#### [Your task]
Look through the lines of the material and count those containing "finishes". Give that count alone.

#### [Supplied data]
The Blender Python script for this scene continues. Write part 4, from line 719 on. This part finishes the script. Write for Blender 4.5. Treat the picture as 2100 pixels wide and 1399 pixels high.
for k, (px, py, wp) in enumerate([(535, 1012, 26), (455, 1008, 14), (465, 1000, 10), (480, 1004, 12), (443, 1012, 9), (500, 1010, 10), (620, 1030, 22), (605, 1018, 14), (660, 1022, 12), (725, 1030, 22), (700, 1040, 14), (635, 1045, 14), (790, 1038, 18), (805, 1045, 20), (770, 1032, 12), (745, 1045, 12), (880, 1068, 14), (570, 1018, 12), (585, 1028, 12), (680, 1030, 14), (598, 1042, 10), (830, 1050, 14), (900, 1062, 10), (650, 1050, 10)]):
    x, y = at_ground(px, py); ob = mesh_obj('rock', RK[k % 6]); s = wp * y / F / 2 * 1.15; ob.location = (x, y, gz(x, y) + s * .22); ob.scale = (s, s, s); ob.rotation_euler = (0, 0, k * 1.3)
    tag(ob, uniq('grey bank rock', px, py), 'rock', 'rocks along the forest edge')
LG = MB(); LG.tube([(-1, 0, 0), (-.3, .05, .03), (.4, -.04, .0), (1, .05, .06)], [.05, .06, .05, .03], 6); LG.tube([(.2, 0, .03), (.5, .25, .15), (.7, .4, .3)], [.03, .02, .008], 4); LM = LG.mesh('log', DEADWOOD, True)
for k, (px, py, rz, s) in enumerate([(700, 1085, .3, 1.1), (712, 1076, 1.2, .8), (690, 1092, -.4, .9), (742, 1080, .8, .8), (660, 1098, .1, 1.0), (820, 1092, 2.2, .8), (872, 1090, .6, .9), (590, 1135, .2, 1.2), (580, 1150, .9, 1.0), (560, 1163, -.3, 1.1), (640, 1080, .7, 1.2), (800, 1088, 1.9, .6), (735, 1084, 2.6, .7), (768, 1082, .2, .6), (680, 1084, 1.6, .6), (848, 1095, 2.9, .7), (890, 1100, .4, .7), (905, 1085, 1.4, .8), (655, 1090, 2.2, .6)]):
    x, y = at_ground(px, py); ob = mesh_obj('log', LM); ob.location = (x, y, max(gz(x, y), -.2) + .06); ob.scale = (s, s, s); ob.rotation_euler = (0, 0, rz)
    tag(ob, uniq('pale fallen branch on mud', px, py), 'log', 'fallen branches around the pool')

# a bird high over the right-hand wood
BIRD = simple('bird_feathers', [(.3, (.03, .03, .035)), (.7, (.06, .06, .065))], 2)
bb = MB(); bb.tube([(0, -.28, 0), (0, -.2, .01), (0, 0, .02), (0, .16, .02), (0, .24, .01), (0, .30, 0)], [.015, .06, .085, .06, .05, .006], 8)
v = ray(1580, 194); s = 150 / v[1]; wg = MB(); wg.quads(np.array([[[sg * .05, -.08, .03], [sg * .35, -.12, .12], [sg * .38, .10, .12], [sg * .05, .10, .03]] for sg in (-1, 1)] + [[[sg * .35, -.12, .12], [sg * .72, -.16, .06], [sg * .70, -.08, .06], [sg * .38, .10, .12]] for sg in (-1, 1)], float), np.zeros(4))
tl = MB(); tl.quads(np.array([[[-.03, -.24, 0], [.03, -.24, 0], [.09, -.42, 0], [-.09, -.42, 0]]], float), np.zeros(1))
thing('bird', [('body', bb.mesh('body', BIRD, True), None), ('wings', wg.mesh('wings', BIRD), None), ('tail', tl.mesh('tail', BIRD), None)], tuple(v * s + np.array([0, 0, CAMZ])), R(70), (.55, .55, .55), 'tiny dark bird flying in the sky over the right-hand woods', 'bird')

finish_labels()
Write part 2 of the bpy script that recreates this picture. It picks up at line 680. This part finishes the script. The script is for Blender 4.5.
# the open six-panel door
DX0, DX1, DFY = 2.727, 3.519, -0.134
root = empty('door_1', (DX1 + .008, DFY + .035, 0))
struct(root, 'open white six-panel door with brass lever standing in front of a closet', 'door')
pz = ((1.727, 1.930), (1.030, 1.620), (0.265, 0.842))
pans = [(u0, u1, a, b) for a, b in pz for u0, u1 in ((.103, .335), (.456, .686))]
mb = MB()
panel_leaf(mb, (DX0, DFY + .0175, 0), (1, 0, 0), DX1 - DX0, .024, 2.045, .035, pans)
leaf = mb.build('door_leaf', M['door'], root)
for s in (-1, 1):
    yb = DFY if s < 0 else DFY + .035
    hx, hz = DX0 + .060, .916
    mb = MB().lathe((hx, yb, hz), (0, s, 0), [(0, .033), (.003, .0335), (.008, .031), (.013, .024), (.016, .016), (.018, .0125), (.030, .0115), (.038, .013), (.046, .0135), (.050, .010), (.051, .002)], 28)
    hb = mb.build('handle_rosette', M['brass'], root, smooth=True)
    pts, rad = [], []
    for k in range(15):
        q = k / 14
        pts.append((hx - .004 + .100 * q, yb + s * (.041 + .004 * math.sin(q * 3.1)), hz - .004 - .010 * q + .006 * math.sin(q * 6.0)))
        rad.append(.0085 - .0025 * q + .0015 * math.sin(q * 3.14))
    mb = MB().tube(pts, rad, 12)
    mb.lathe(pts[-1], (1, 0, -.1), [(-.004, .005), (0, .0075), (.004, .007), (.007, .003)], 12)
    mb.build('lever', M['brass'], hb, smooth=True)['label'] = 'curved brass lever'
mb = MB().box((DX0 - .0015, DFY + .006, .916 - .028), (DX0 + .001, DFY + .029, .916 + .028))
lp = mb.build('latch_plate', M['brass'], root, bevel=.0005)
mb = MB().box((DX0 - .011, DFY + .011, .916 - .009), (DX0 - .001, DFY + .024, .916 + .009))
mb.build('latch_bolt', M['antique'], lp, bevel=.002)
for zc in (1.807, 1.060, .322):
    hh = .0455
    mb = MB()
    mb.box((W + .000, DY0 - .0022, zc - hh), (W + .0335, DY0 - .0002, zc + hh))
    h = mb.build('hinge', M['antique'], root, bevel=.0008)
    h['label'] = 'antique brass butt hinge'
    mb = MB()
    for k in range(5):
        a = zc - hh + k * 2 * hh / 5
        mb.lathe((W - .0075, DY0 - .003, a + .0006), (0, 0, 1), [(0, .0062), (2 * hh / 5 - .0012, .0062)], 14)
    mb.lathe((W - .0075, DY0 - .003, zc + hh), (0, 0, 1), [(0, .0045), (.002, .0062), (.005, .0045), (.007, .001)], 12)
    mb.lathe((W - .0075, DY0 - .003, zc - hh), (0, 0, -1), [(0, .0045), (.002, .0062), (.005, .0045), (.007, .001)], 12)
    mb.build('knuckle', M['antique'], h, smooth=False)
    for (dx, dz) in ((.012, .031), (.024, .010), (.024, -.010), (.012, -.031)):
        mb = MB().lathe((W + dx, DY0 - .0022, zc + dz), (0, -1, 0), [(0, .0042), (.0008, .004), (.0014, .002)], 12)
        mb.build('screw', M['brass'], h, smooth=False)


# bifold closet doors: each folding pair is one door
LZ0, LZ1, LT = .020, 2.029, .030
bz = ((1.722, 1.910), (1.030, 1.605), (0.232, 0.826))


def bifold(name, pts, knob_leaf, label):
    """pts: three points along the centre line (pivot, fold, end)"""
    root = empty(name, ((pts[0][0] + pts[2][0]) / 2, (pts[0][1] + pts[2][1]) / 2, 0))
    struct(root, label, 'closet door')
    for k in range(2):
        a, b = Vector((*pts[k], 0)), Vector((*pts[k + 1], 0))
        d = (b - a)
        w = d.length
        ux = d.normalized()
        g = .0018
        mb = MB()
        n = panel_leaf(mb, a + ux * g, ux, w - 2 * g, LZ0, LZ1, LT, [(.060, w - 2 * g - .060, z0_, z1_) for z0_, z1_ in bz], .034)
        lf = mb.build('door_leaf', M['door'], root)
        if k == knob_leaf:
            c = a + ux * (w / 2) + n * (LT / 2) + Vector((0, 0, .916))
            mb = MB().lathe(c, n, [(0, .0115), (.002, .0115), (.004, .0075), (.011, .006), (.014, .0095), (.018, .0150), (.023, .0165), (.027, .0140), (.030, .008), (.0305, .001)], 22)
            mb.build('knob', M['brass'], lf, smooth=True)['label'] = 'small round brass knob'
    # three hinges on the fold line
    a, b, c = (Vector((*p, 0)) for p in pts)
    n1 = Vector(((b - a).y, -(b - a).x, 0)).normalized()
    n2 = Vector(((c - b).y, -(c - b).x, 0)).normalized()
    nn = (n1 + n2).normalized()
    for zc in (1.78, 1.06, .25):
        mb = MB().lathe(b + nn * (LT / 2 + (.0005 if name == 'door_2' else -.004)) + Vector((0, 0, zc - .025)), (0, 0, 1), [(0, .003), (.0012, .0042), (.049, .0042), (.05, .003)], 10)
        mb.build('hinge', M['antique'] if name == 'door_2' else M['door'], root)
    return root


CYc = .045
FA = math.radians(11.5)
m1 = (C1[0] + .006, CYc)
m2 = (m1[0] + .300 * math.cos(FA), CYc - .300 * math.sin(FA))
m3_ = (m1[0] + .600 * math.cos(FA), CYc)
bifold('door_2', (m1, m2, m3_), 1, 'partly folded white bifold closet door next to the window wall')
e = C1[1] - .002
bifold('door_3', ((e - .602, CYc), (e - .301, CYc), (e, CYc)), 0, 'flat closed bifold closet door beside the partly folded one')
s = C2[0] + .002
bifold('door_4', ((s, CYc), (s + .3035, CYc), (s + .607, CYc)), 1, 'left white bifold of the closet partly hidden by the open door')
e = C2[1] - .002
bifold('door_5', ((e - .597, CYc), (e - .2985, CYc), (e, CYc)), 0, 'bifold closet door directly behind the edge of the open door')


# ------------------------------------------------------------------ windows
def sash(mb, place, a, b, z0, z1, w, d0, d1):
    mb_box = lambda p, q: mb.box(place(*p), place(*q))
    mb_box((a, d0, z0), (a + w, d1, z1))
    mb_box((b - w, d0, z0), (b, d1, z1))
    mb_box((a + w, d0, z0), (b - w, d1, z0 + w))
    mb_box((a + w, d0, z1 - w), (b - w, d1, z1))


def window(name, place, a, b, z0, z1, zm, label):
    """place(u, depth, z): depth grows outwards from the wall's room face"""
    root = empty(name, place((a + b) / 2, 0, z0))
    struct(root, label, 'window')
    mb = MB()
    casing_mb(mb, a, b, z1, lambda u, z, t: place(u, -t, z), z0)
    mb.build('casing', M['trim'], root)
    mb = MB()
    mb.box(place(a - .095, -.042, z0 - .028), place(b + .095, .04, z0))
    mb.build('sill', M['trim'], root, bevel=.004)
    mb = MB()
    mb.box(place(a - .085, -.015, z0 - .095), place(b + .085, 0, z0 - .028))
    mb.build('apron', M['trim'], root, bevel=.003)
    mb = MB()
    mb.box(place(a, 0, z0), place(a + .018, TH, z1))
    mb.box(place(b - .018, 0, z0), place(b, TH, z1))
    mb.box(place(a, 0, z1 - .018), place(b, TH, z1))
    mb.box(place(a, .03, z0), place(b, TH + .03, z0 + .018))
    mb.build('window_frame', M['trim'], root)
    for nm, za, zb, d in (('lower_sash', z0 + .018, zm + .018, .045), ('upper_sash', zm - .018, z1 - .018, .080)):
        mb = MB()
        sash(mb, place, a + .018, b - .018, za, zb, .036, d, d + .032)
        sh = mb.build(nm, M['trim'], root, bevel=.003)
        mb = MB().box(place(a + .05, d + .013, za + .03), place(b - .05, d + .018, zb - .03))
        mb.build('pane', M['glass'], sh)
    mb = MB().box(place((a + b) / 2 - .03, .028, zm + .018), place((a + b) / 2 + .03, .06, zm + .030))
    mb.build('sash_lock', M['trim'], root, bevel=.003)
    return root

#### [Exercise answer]
2